Mushroom Mug: A Love Story
Love Story

In high school, I told my boyfriend that I wanted to learn how to read tea leaves but didn't have a wide enough teacup to do it properly. He found this handled soup bowl and thought it was just my taste, and he knew me so well because he was absolutely right. I never learned to read tea leaves, but I did marry him.
When we packed everything we owned into my little Nissan Altima to move across the country, the cup came with us. When we moved back, this time our life stuffed in a Dodge Dart, it made the cut again. Together, we’d been through a lot: four apartments, three years of marriage, eight years together, and a new little girl.

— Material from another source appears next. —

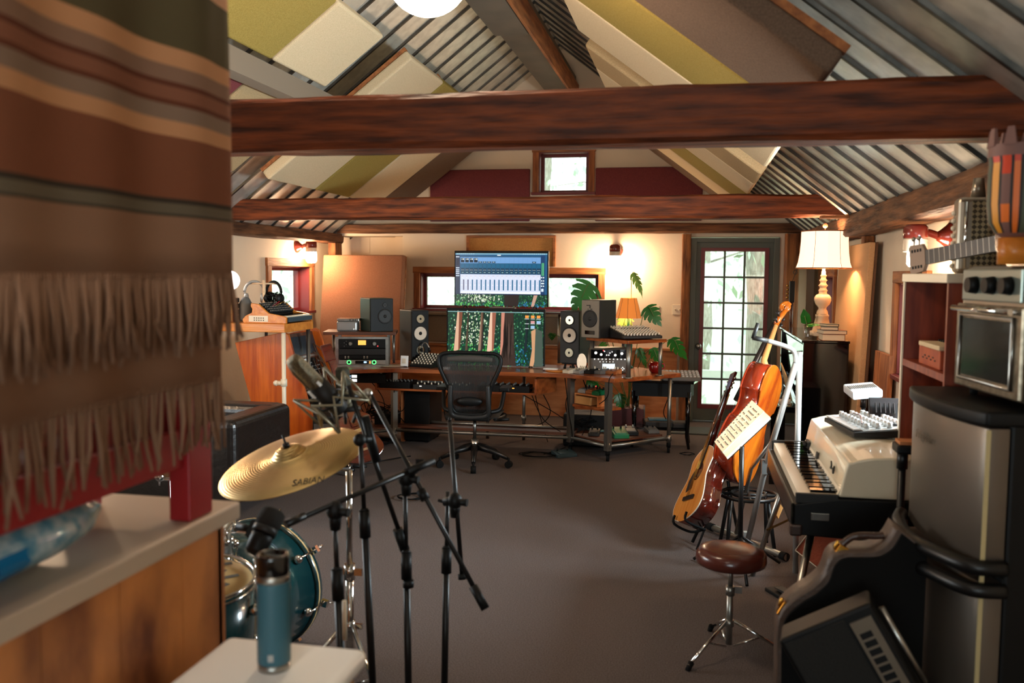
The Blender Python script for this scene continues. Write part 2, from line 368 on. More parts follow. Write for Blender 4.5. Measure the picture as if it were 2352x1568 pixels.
mb=MB(); mb.bx(-4.7,-4.21,-2.4,YE+.6,2.14,2.3); mb.bx(-4.9,-4.0,YE+.41,YE+.6,1.9,2.3); mb.bx(-4.9,-4.0,-2.4,-2.2,1.7,2.3); struct('trim_16',mb,'wall','unseen boxed filler added above the left wall plate to stop light leaks','soffit')  # unseen filler that blocks sky light leaking in at the left eaves
mb=MB(); mb.bx(1.16,XR+.2,-2.4,YE+.8,2.145,2.3); mb.bx(1.0,1.9,YE+.59,YE+.8,1.9,2.3); mb.bx(1.0,1.9,-2.4,-2.2,1.7,2.3); struct('trim_17',mb,'wall','unseen boxed filler added above the right wall plate to stop light leaks','soffit')  # same unseen filler against leaking light, right eaves
hewn(1.29,1.375,7.38,7.5,0,1.975,'beamz','trim_9','short weathered post standing at the right wall by the leaning board',ax=2,amp=.006)
mb=MB(); mb.bx(.95,1.17,7.2,7.32,2.105,2.125); tag(mb.build('wooden_bracket','barnx'),'small pale wood ledge fixed below the right end of the middle beam','bracket')
# windows
def window(name,label,plane,pos,u0,u1,v0,v1,cas=.075,depth=.2,sgn=1,sash='maroon_paint',casing=('barnx','barn'),mull=None,shelf=False):
    """plane 'y': wall face at y=pos, u=x ; plane 'x': wall face at x=pos, u=y; sgn: outward direction"""
    root=T(name,label,'window',((u0+u1)/2,pos,v0) if plane=='y' else (pos,(u0+u1)/2,v0)); root['kind']='structure'
    W=u1-u0; H=v1-v0
    def B(mb,ua,ub,da,db,va,vb):
        if plane=='y': mb.bx(ua,ub,min(da,db)*1,max(da,db),va,vb)
        else: mb.bx(min(da,db),max(da,db),ua,ub,va,vb)
    s=sgn; h=W/2
    mb=MB(); B(mb,-h-cas-.01,h+cas+.01,-.03*s,0,H,H+cas); mb.build('window_casing',casing[0],root,bev=.004)
    mb=MB(); B(mb,-h-cas,-h,-.03*s,0,-.03,H); B(mb,h,h+cas,-.03*s,0,-.03,H); mb.build('window_casing',casing[1],root,bev=.004)
    mb=MB(); B(mb,-h-cas-.01,h+cas+.01,-.045*s,depth*s*.95,-.03,0.0); mb.build('window_sill',sash if shelf is False else casing[0],root,bev=.003)
    mb=MB(); t=.012
    B(mb,-h,-h+t,0,depth*s,0,H); B(mb,h-t,h,0,depth*s,0,H); B(mb,-h+t,h-t,0,depth*s,H-t,H); mb.build('window_jamb',sash,root)
    mb=MB(); f=.035; d0,d1=depth*s*.6,depth*s*.78
    B(mb,-h+t,-h+t+f,d0,d1,0,H-t); B(mb,h-t-f,h-t,d0,d1,0,H-t); B(mb,-h+t+f,h-t-f,d0,d1,0,f); B(mb,-h+t+f,h-t-f,d0,d1,H-t-f,H-t)
    if mull:
        for m in mull: B(mb,m-.04,m+.04,d0,d1,f,H-t-f)
    mb.build('window_frame',sash,root)
    mb=MB(); B(mb,-h+t,h-t,depth*s*.68,depth*s*.70,.01,H-t-.01); mb.build('window_pane','glass',root)
    return root
window('window_1','long low window behind the two desk monitors','y',YE,*CW,mull=[.1,])
window('window_2','small square gable window above the middle beam','y',YE,*GW,cas=.07)
window('window_3','small window in the left wall behind the headphones','x',XL,*LW,sgn=-1,cas=.09,casing=('barny','barn'))
window('window_4','window in the right wall behind the lit table lamp','x',XR,*RW1,sgn=1,cas=.09,casing=('barny','barn'))
window('window_5','narrow right wall window beside the red brown shelf','x',XR,*RW2,sgn=1,cas=.08,casing=('barny','barn'))
window('added_window_6','unseen right wall window added for daylight behind the red brown shelf','x',XR,*RW3,sgn=1,cas=.08,casing=('barny','barn'))  # window added out of sight so cool light reaches the piano lid
window('added_window_8','unseen wide left wall window added for daylight behind the striped blanket','x',XL,*LW2,sgn=-1,cas=.09,casing=('barny','barn'))  # out-of-sight window added to brighten the white table
window('window_7','window in the wall behind the viewer','y',-2.2,*BW,sgn=-1,cas=.08)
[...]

Through everything, this little bowl was a staple in our home, being playfully fought over at dinnertime night after night—until it suddenly broke.
The mushroom bowl practically jumped out of the fridge and onto the floor with a sickening crack. Leftover spaghetti spilled on the linoleum, but all I saw were the memories it held. Everything shattered on the kitchen floor.
The idea to paint it was actually my husband's. I’d only done one other ceramic still life, but I figured it would be another good study. The bowl was a thrifted treasure, and the likelihood of me finding another is painfully slim. As I posed the mug for its portrait, I wondered about the other homes it inhabited. What dinners had it held? How many relationships had it witnessed?
As I painted, I could almost see the parts of our relationship that the bowl oversaw. A year and a half of long distance was a hefty feat for two teens. All the late-night calls across two time zones came rushing back. I saw us showing up for each other over and over again, counting down the days until the next holiday weekend when he would come home. Everyone around us expected us to fail, but we grew together in spite of everything.
Putting the broken pieces back together embodied the endurance we had as a couple. We held the cracked parts of one another together, carrying each other forward. Something as mundane as a cup could oversee and represent the greatest love in my life, not just a souvenir, but a token of my marriage and the adversities it had overcome.
I’ve actually had several people recognize the cup as part of a set they or their grandma had. We’ll often get similar comments on our marriage—that we have something old and special. Of course, I'm inclined to agree.